Sex in history, by Gordan Rattray Taylor

In early Rome and Greece, therefore, sexual behaviour was left largely to taste and custom. (132) Civil enactments protected individuals from abuses, such as rape. Marriage was monogamous, and for life, but only a minority of the population aspired to marriage. Husbands had property rights in their wives: a wife’s adultery was severely punished by the husband, partly because it made the paternity of his children doubtful. A husband, on the other hand, could have what sexual experiences outside marriage he liked, subject only to the fact that he would incur the wrath of another husband if he seduced a married woman, and might be killed for so doing. An unmarried man was equally free. Where formal marriage was envisaged, a daughter’s virginity was protected because lack of it tended to lower her marriageability, but there was no admiration of virginity as a good in itself, and among the populace a woman was free to sleep with a man at her own discretion. It follows that such a woman was not a prostitute as we use the word: she was not ‘declasse‘, and had no sense of doing something looked down upon, whether or not she took money for her actions. (145) In Rome, the daughters of knights were forbidden to take money for sexual favours, but that was all.

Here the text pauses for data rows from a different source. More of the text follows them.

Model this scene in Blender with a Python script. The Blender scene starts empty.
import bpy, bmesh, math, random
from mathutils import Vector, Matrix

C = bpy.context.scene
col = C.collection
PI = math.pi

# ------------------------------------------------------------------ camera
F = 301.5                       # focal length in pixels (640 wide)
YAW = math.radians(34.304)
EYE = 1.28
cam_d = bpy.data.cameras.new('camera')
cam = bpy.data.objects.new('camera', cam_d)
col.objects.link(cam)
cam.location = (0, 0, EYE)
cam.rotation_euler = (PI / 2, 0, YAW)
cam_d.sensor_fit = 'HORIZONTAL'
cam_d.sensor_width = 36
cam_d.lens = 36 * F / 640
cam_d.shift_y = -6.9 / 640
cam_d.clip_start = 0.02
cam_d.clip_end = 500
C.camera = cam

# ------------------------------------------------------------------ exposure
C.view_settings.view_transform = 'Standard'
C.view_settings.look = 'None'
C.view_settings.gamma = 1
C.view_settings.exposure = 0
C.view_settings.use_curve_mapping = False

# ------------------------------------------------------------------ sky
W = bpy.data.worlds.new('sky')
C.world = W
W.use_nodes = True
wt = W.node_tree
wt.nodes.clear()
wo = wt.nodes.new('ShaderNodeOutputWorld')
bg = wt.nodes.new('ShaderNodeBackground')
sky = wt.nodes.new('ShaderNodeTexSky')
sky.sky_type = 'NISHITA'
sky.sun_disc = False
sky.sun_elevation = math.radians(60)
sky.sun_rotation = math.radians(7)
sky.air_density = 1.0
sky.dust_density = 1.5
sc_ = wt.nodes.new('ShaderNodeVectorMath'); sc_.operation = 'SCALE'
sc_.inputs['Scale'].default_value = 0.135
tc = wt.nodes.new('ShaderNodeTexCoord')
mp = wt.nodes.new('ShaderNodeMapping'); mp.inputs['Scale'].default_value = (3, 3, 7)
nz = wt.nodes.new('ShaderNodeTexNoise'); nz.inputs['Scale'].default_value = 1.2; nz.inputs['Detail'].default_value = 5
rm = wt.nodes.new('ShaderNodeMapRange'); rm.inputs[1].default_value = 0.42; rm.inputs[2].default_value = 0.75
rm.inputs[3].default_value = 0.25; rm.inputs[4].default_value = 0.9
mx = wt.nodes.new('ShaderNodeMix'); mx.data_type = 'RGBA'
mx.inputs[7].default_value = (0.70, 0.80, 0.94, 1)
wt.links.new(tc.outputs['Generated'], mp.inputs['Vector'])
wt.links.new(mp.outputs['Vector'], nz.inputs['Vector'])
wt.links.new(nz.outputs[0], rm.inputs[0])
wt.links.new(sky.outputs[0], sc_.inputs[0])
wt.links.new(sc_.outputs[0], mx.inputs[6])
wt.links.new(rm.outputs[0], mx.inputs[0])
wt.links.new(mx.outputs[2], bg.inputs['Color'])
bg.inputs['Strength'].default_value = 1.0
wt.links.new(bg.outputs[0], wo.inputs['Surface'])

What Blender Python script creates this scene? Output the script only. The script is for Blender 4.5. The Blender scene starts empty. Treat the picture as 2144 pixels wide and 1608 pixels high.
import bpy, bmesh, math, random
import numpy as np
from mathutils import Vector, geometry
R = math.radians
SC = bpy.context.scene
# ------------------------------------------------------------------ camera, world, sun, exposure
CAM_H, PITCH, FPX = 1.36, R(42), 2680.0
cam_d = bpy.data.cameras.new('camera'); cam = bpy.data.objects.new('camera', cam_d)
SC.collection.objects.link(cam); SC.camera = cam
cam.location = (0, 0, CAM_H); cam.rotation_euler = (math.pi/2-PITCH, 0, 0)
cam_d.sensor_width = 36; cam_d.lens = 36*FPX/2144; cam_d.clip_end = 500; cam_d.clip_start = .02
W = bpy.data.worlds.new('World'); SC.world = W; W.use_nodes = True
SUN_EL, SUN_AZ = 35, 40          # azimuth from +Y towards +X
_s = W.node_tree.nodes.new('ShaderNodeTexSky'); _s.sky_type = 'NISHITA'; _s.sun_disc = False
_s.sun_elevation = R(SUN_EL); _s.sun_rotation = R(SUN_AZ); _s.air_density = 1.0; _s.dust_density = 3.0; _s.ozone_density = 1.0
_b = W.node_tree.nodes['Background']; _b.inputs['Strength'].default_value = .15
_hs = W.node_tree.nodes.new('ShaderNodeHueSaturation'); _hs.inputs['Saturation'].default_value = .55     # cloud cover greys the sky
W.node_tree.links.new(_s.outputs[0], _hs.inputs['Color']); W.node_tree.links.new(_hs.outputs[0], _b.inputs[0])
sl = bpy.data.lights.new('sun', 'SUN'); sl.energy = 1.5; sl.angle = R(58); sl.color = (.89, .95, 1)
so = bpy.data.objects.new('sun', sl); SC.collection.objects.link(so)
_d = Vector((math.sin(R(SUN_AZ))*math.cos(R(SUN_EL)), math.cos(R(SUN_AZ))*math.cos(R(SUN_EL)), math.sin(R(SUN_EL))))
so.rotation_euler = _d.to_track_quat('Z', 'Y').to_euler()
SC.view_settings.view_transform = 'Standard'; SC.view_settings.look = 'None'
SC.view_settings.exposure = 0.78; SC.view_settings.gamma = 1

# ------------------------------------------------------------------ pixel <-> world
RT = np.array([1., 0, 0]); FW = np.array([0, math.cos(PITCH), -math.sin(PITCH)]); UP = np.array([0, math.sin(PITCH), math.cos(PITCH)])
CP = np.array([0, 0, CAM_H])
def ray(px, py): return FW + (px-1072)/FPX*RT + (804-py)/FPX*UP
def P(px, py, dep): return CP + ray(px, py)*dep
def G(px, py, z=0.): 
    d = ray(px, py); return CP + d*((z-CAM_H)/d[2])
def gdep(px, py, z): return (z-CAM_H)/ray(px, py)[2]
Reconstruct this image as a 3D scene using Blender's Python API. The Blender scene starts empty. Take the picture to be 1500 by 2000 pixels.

That is why Seneca could say:

“He has done no wrong. He loves a prostitute — a usual thing; wait, he will improve and marry a wife.”

And why Horace could actually recommend brothels, saying

“young men, when their veins are full of gross lust, should drop in there, rather than grind some husband’s private mill”.

It is against this background, too, that one must put the emergence of the hetaira, the witty, cultivated woman of whom Demosthenes said:

“We have wives for child-bearing, hetairae for pleasure and concubines for daily needs.”

As Plautus says in the Curculio:

No Stop sign here, no Notice to Trespassers.
If you’ve the cash, buy anything on sale.
The highway’s free to all — walk where you like
But don’t make tracks through any walled reserve
Don’t touch a wife, a widow or a virgin,
A youth or a freeborn child, take all the rest!